- _SHORT EXERCISE_
Go through the records and extract every line with the word "Measure".

- _PROVIDED MATERIAL_
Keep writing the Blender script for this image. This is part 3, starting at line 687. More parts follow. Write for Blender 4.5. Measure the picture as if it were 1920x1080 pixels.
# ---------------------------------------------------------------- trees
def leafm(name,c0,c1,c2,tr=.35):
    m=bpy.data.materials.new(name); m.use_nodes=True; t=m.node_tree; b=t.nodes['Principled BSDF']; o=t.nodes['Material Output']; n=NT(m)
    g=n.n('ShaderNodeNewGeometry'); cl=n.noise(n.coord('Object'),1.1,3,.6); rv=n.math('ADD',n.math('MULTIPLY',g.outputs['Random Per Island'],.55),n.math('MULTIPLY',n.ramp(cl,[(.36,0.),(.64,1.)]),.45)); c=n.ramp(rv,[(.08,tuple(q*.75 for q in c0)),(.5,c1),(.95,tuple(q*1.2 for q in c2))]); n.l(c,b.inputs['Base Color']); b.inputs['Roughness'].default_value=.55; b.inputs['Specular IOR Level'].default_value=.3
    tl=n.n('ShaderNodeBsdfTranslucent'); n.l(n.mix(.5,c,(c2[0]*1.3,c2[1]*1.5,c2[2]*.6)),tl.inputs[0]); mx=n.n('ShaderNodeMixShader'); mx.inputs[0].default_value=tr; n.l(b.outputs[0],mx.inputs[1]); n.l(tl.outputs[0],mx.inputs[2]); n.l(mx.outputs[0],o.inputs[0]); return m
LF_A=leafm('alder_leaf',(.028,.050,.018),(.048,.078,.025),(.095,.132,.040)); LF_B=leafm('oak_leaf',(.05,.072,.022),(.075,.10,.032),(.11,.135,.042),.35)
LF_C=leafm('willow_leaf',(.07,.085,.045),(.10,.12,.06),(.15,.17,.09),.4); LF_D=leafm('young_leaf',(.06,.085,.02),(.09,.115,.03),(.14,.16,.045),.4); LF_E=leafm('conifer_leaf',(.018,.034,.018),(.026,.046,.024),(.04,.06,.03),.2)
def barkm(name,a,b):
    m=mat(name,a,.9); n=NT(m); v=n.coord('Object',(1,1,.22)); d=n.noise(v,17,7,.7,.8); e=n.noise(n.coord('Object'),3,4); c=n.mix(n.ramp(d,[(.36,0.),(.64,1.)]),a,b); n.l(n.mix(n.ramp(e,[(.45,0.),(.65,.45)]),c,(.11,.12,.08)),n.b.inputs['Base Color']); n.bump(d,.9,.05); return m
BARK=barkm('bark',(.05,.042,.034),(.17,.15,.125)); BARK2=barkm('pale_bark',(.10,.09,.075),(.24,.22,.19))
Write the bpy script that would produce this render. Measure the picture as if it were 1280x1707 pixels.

- _EXERCISE RESPONSE_
Keep writing the Blender script for this image. This is part 3, starting at line 687. More parts follow. Write for Blender 4.5. Measure the picture as if it were 1920x1080 pixels.
Write the bpy script that would produce this render. Measure the picture as if it were 1280x1707 pixels.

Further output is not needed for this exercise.